The Space Of Encounter - Review
Architectural Review, The, June, 2001 by Boaz Ben Manasseh
By Daniel Libeskind. London: Thames and Hudson. 2001. [pound]22.95
It is astonishing that Daniel Libeskind can write so much nonsense without endangering his reputation. I fear that in certain circles it actually helps: Koolhaas's SMLXL, which has page after page of childish irritating claptrap, was almost immediately held in veneration by almost any architecture student who came across it. The literary method of these two is, essentially, that pioneered by the late Auberon Waugh and now mainly represented by Julie Burchill: you simply write down everything that comes into your head, however idiotic, and hope that enough of it will sound funny, or strike a chord with some nitwit. It seems to work well enough to sell.

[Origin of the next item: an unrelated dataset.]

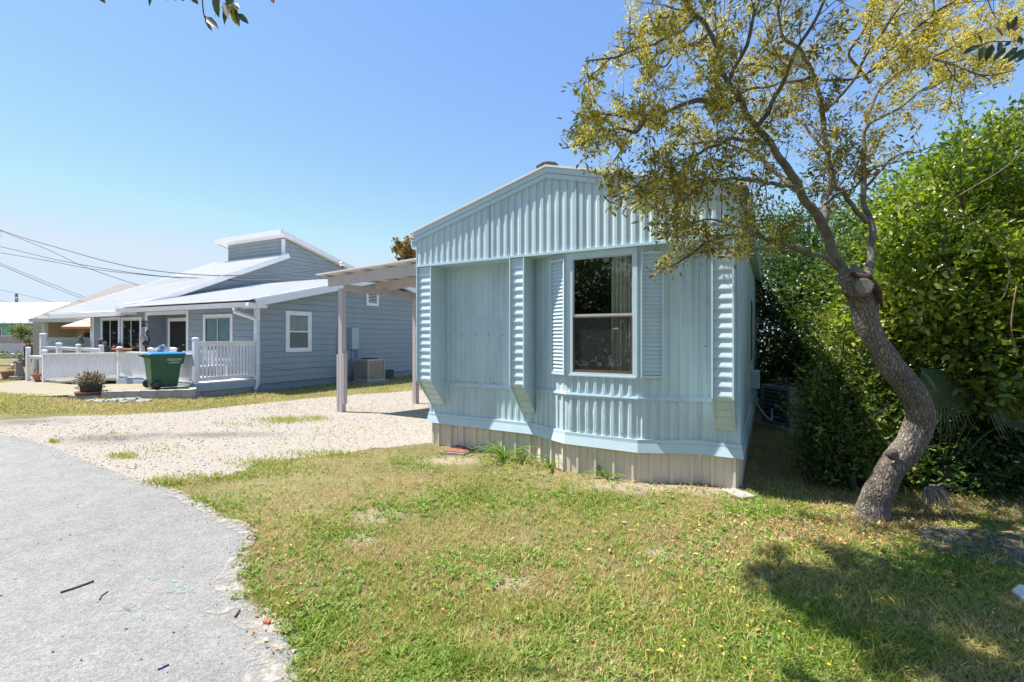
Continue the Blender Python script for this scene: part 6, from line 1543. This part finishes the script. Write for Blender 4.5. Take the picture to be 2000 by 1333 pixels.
# ------------------------------------------------------------------ ground odds and ends
cv = [G(864, 887), G(905, 890), G(931, 877), G(897, 874)]; cvc = sum(cv, Vector()) / 4
mc = thing('utility_cover', 'rusty square metal utility cover set in the grass by the skirting', 'utility cover', cvc)
m = MB(); m.prism([cvc + (p - cvc) * 1.12 + Vector((0, 0, .03)) for p in cv], (0, 0, -.05)); m.build('frame', M_conc, mc)
m = MB(); m.prism([p + Vector((0, 0, .042)) for p in cv], (0, 0, -.011)); m.build('lid', mat('rusty_iron', (.26, .095, .05), .85, .25, 12, .4, 60), mc)
m = MB(); m.prism([cvc + (p - cvc) * .22 + Vector((0, 0, .050)) for p in cv], (0, 0, -.0075)); m.build('reader_flap', mat('grey_flap', (.12, .12, .13), .6, .1, 9), mc)
def slabthing(name, label, cat, px, z0, z1, m_, bev=.01):
    p = [G(u, v, z1) for u, v in px]; c = sum(p, Vector()) / len(p); mb = MB(); mb.prism(p, (0, 0, z0 - z1)); return tag(mb.build(name, m_, origin=(c.x, c.y, 0), bevel=bev), label, cat)
slabthing('concrete_pad', 'pale flat concrete piece at the corner of the mobile home skirting', 'concrete slab', [(1408, 955), (1432, 952), (1478, 968), (1450, 972)], -.03, .03, M_conc)
slabthing('slab', 'dark weathered slab half covered by leaves at the right edge', 'slab', [(1795, 1072), (1800, 1025), (1880, 1030), (2200, 1062), (2200, 1135), (2000, 1108), (1900, 1092)], -.03, .025, mat('dark_weathered_slab', (.065, .068, .066), .85, .35, 3, .4, 40, dirt=((.16, .16, .14), 4, .58)))
slabthing('white_stone', 'bright white stone in the grass at the right edge', 'stone', [(1975, 1150), (1990, 1140), (2040, 1150), (2050, 1190), (1998, 1168)], -.03, .04, mat('white_limestone', (.7, .68, .64), .9, .1, 6, .3, 40))
slabthing('brick_chip', 'small red brown brick chip at the edge of the asphalt', 'brick', [(513, 1213), (520, 1206), (530, 1210), (524, 1217)], 0, .025, mat('brick_red', (.38, .12, .06), .9, .2, 20), .003)
def stick(name, label, px, r, m_, cat='twig'):
    p = [G(u, v, .009 + r) for u, v in px]; mb = MB(); mb.tube(p, r, 6, True, .2); return tag(mb.build(name, m_, origin=p[0]), label, cat)
stick('twig', 'longest dark twig lying on the asphalt', [(118, 1157), (150, 1147), (183, 1135)], .006, M_twig)
stick('twig', 'short thin twig on the asphalt right of the longest one', [(194, 1172), (199, 1163), (211, 1155)], .0035, M_twig)
stick('blue_straw', 'blue plastic straw lying on the asphalt in the foreground', [(308, 1308), (330, 1298)], .0035, mat('blue_plastic', (.02, .03, .25), .4, .1, 3), 'straw')
stick('twig', 'dark stub of twig at the broken asphalt edge', [(459, 1205), (468, 1191)], .006, M_twig)
lp_ = [G(492 + 9 * math.cos(a), 1051 + 4.5 * math.sin(a), .013) for a in np.linspace(0, 6.283, 25)]; m = MB(); m.tube(lp_, .006, 6, False)
tag(m.build('cord_loop', M_black, origin=lp_[0]), 'black loop of cord at the edge of the asphalt', 'cord loop')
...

This new book consists of the following elements: some lectures and speeches by Libeskind, often to lay audiences, usually helpful and intelligent where comprehensible, but occasionally questionable and silly and often quite repetitive; some few architectural drawings too small to read properly; some photographs, largely close-ups of nastily-built models; and many pages of drivel, for which the following example will suffice: 'The Eve of the Chicken is a phrase that moves toward the distended axiom, in which motion stalls at its maximum ridicules the movement of the cosmos'. None of this is in any useful order and is impossible to read consecutively.
What is this book? An art object? Why does the model of the interior of his Dresden synagogue scheme have 'Jesus' written in large Hebrew letters up on the ceiling? It is a shame, for The Space of Encounter has, in there somewhere, some intelligent and concise explanations of what he is up to, particularly in his moving and imaginative description of his proposals for the redevelopment of the Sachsenhausen SS Barracks site. He can describe things well when he wants to and he puts forward here his usual arguments for the V&A spiral in a cogent and convincing way (albeit with some misprints).
Libeskind is no exception to the general rule that architects cannot write about their own buildings. Someone is encouraging him to waste his time and energy in public on things he should be doing in private with his students.